Сегодня в полночь пошли мы слушать литургию на Гробе Господнем, но обедня началась только в третьем часу. Во всех концах храма раздавались молитвенные голоса на армянском, греческом и латинском. Это смешение песен и языков, сливающихся в одно чувство и в одно поклонение единому общему Отцу и Богу, трогательно в отвлеченном значении своем, но на деле несколько неприятно, тем более что пение вообще нестройно. На большом выносе поминали нас и наших живых и усопших.

Вчера всходил я на арку – на Крестном пути, откуда, по преданию, показывали Иисуса народу: Се человек! Теперь там молельня дервишей. Вышел я в Сионские ворота, сошел в Гефсиманскую долину, возвратился в город чрез Гефсиманские ворота.

Большой недостаток в Иерусалиме, в окрестностях его и вообще на Востоке – отсутствие лугов. Нет зеленой, шелковой муравы, на которой в северных краях так отрадно отдыхают глаза и тело. Здесь ток садов обложен каменной плитой, а за городом деревья и цветы растут на песчаном и каменистом кряже. Всё это придает природе вид искусственный, рукодельный.
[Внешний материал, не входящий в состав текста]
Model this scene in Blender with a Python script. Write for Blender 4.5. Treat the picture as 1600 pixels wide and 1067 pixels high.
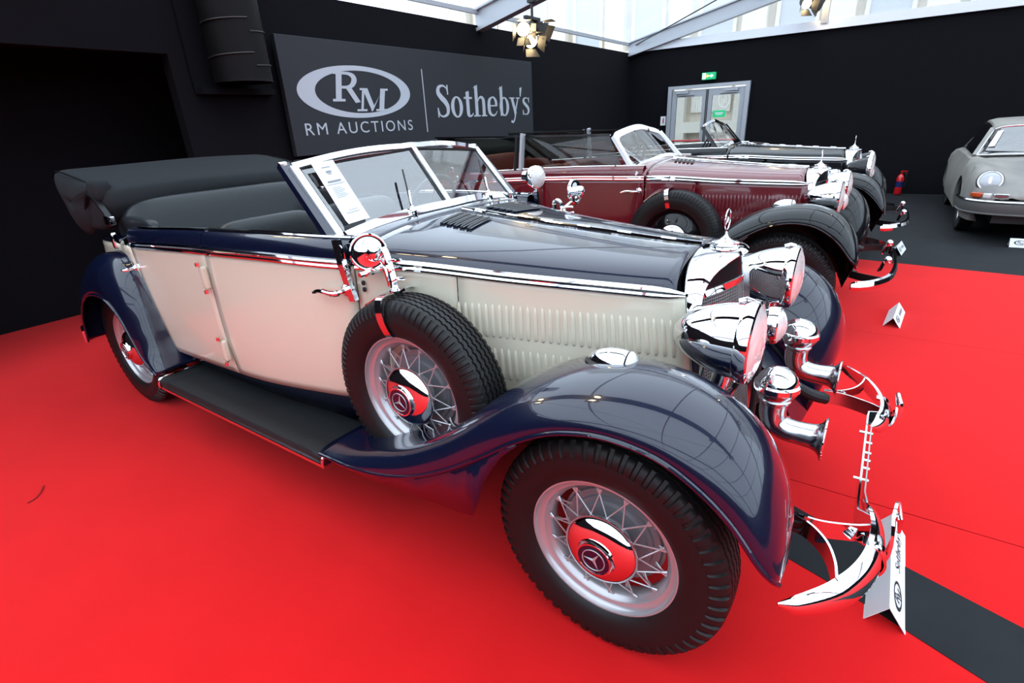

А между тем, всё, что есть из растительности, пышно и богато: цветы благоухают необыкновенным ароматом, лимонные ветви клонятся к земле под обилием и тяжестью плодов.

Когда приближаешься уже к концу земного своего поприща и имеешь в виду неминуемое путешествие в страну отцов, всякое путешествие, если предпринимаешь его не с какой-нибудь специальной целью, есть одно удовлетворение суетной прихоти, бесплодного любопытства. И только путешествие в Святые Места может служить исключением из этого правила. Иерусалим – как бы станция на пути к великому ночлегу, приготовительный обряд к торжественному переселению. Тут запасаешься не пустыми сведениями, которые ни на что не пригодятся за гробом, но укрепляешь, растворяешь душу напутственными впечатлениями и чувствами, которые могут, если Бог благословит, пригодиться там и, во всяком случае, несколько очистить нас здесь.